### Given request
Reproduce the listing exactly and skip over any pictures.

__________

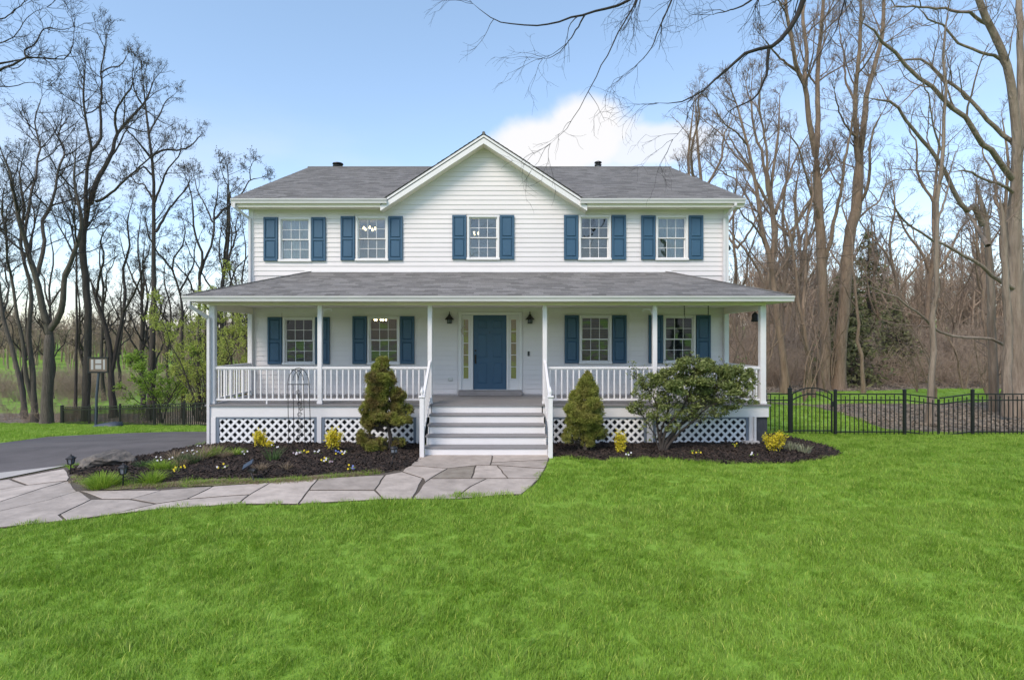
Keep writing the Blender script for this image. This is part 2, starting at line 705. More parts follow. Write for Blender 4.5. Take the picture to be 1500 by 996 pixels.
# ------------------------------------------------------------------ scattering (geometry nodes) for what nobody could count
def scatter(name, pts, rot, scl, pick, protos):
    me = bpy.data.meshes.new(name)
    pts = np.ascontiguousarray(pts, dtype=np.float32)
    me.vertices.add(len(pts))
    me.vertices.foreach_set("co", pts.ravel())
    a = me.attributes.new("spin", 'FLOAT_VECTOR', 'POINT')
    a.data.foreach_set("vector", np.ascontiguousarray(rot, dtype=np.float32).ravel())
    a = me.attributes.new("size", 'FLOAT', 'POINT')
    a.data.foreach_set("value", np.ascontiguousarray(scl, dtype=np.float32))
    a = me.attributes.new("pick", 'INT', 'POINT')
    a.data.foreach_set("value", np.ascontiguousarray(pick, dtype=np.int32))
    o = stuff(link(name, me))
    ng = bpy.data.node_groups.new(name + "_scatter", 'GeometryNodeTree')
    ng.interface.new_socket("Geometry", in_out='INPUT', socket_type='NodeSocketGeometry')
    ng.interface.new_socket("Geometry", in_out='OUTPUT', socket_type='NodeSocketGeometry')
    N, L = ng.nodes.new, ng.links.new
    gi, go = N("NodeGroupInput"), N("NodeGroupOutput")
    iop = N("GeometryNodeInstanceOnPoints")
    jn = N("GeometryNodeJoinGeometry")
    for p in protos:
        oi = N("GeometryNodeObjectInfo")
        oi.inputs["Object"].default_value = p
        oi.inputs["As Instance"].default_value = True
        L(oi.outputs["Geometry"], jn.inputs[0])

    def named(n, t):
        q = N("GeometryNodeInputNamedAttribute")
        q.data_type = t
        q.inputs["Name"].default_value = n
        return q.outputs["Attribute"]
    L(gi.outputs[0], iop.inputs["Points"])
    L(jn.outputs[0], iop.inputs["Instance"])
    iop.inputs["Pick Instance"].default_value = True
    L(named("pick", 'INT'), iop.inputs["Instance Index"])
    e = N("FunctionNodeEulerToRotation")
    L(named("spin", 'FLOAT_VECTOR'), e.inputs[0])
    L(e.outputs[0], iop.inputs["Rotation"])
    L(named("size", 'FLOAT'), iop.inputs["Scale"])
    L(iop.outputs[0], go.inputs[0])
    md = o.modifiers.new("scatter", 'NODES')
    md.node_group = ng
    return o


def proto(name, me):
    return bpy.data.objects.new(name, me)


def inside(poly, x, y):
    x, y = np.asarray(x), np.asarray(y)
    r = np.zeros(x.shape, bool)
    n = len(poly)
    for i in range(n):
        x0, y0 = poly[i][0], poly[i][1]
        x1, y1 = poly[(i + 1) % n][0], poly[(i + 1) % n][1]
        c = ((y0 > y) != (y1 > y)) & (x < (x1 - x0) * (y - y0) / (y1 - y0 + 1e-12) + x0)
        r ^= c
    return r


def blades_mesh(name, n, radius, h0, h1, w, lean, mat_, seed, segs=2, droop=0.4, dirlean=0.0, up=0.0):
    """a tuft of curved strap-shaped blades"""
    g = np.random.default_rng(seed)
    a = g.uniform(0, 2 * math.pi, n)
    r = radius * np.sqrt(g.uniform(0, 1, n))
    base = np.stack([r * np.cos(a), r * np.sin(a), np.zeros(n)], 1)
    h = g.uniform(h0, h1, n)
    out = g.uniform(0, 2 * math.pi, n)
    d = np.stack([np.cos(out), np.sin(out), np.zeros(n)], 1) * g.uniform(.2, 1, n)[:, None] * lean
    d[:, 0] += dirlean
    if up:
        d = base / max(radius, 1e-4) * lean + d * .3
    side = np.stack([-d[:, 1], d[:, 0], np.zeros(n)], 1)
    ln = np.linalg.norm(side, axis=1, keepdims=True)
    side = side / np.maximum(ln, 1e-5)
    tw = g.uniform(-.8, .8, n)[:, None]
    side = side * np.cos(tw) + np.cross(side, [0, 0, 1.0]) * np.sin(tw)
    ww = (w * g.uniform(.7, 1.3, n))[:, None]
    rows = []
    for k in range(segs + 1):
        t = k / segs
        c = base + d * (t ** 1.7) * h[:, None] + np.array([0, 0, 1.0]) * (h * (t - droop * t * t * np.linalg.norm(d, axis=1)))[:, None]
        wk = ww * (1 - .85 * t ** 1.5) * .5
        rows += [c - side * wk, c + side * wk]
    V = np.stack(rows, 1)
    nv = 2 * (segs + 1)
    o = (np.arange(n) * nv)[:, None]
    Fs = np.concatenate([o + np.array([[2 * k, 2 * k + 1, 2 * k + 3, 2 * k + 2]]) for k in range(segs)], 0)
    ti = np.tile(g.uniform(0, 1, n), segs)
    return np_mesh(name, V.reshape(-1, 3), [Fs], mat_, True, ti)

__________

### Response below
Keep writing the Blender script for this image. This is part 2, starting at line 705. More parts follow. Write for Blender 4.5. Take the picture to be 1500 by 996 pixels.
# ------------------------------------------------------------------ scattering (geometry nodes) for what nobody could count
def scatter(name, pts, rot, scl, pick, protos):
    me = bpy.data.meshes.new(name)
    pts = np.ascontiguousarray(pts, dtype=np.float32)
    me.vertices.add(len(pts))
    me.vertices.foreach_set("co", pts.ravel())
    a = me.attributes.new("spin", 'FLOAT_VECTOR', 'POINT')
    a.data.foreach_set("vector", np.ascontiguousarray(rot, dtype=np.float32).ravel())
    a = me.attributes.new("size", 'FLOAT', 'POINT')
    a.data.foreach_set("value", np.ascontiguousarray(scl, dtype=np.float32))
    a = me.attributes.new("pick", 'INT', 'POINT')
    a.data.foreach_set("value", np.ascontiguousarray(pick, dtype=np.int32))
    o = stuff(link(name, me))
    ng = bpy.data.node_groups.new(name + "_scatter", 'GeometryNodeTree')
    ng.interface.new_socket("Geometry", in_out='INPUT', socket_type='NodeSocketGeometry')
    ng.interface.new_socket("Geometry", in_out='OUTPUT', socket_type='NodeSocketGeometry')
    N, L = ng.nodes.new, ng.links.new
    gi, go = N("NodeGroupInput"), N("NodeGroupOutput")
    iop = N("GeometryNodeInstanceOnPoints")
    jn = N("GeometryNodeJoinGeometry")
    for p in protos:
        oi = N("GeometryNodeObjectInfo")
        oi.inputs["Object"].default_value = p
        oi.inputs["As Instance"].default_value = True
        L(oi.outputs["Geometry"], jn.inputs[0])

    def named(n, t):
        q = N("GeometryNodeInputNamedAttribute")
        q.data_type = t
        q.inputs["Name"].default_value = n
        return q.outputs["Attribute"]
    L(gi.outputs[0], iop.inputs["Points"])
    L(jn.outputs[0], iop.inputs["Instance"])
    iop.inputs["Pick Instance"].default_value = True
    L(named("pick", 'INT'), iop.inputs["Instance Index"])
    e = N("FunctionNodeEulerToRotation")
    L(named("spin", 'FLOAT_VECTOR'), e.inputs[0])
    L(e.outputs[0], iop.inputs["Rotation"])
    L(named("size", 'FLOAT'), iop.inputs["Scale"])
    L(iop.outputs[0], go.inputs[0])
    md = o.modifiers.new("scatter", 'NODES')
    md.node_group = ng
    return o


def proto(name, me):
    return bpy.data.objects.new(name, me)


def inside(poly, x, y):
    x, y = np.asarray(x), np.asarray(y)
    r = np.zeros(x.shape, bool)
    n = len(poly)
    for i in range(n):
        x0, y0 = poly[i][0], poly[i][1]
        x1, y1 = poly[(i + 1) % n][0], poly[(i + 1) % n][1]
        c = ((y0 > y) != (y1 > y)) & (x < (x1 - x0) * (y - y0) / (y1 - y0 + 1e-12) + x0)
        r ^= c
    return r


def blades_mesh(name, n, radius, h0, h1, w, lean, mat_, seed, segs=2, droop=0.4, dirlean=0.0, up=0.0):
    """a tuft of curved strap-shaped blades"""
    g = np.random.default_rng(seed)
    a = g.uniform(0, 2 * math.pi, n)
    r = radius * np.sqrt(g.uniform(0, 1, n))
    base = np.stack([r * np.cos(a), r * np.sin(a), np.zeros(n)], 1)
    h = g.uniform(h0, h1, n)
    out = g.uniform(0, 2 * math.pi, n)
    d = np.stack([np.cos(out), np.sin(out), np.zeros(n)], 1) * g.uniform(.2, 1, n)[:, None] * lean
    d[:, 0] += dirlean
    if up:
        d = base / max(radius, 1e-4) * lean + d * .3
    side = np.stack([-d[:, 1], d[:, 0], np.zeros(n)], 1)
    ln = np.linalg.norm(side, axis=1, keepdims=True)
    side = side / np.maximum(ln, 1e-5)
    tw = g.uniform(-.8, .8, n)[:, None]
    side = side * np.cos(tw) + np.cross(side, [0, 0, 1.0]) * np.sin(tw)
    ww = (w * g.uniform(.7, 1.3, n))[:, None]
    rows = []
    for k in range(segs + 1):
        t = k / segs
        c = base + d * (t ** 1.7) * h[:, None] + np.array([0, 0, 1.0]) * (h * (t - droop * t * t * np.linalg.norm(d, axis=1)))[:, None]
        wk = ww * (1 - .85 * t ** 1.5) * .5
        rows += [c - side * wk, c + side * wk]
    V = np.stack(rows, 1)
    nv = 2 * (segs + 1)
    o = (np.arange(n) * nv)[:, None]
    Fs = np.concatenate([o + np.array([[2 * k, 2 * k + 1, 2 * k + 3, 2 * k + 2]]) for k in range(segs)], 0)
    ti = np.tile(g.uniform(0, 1, n), segs)
    return np_mesh(name, V.reshape(-1, 3), [Fs], mat_, True, ti)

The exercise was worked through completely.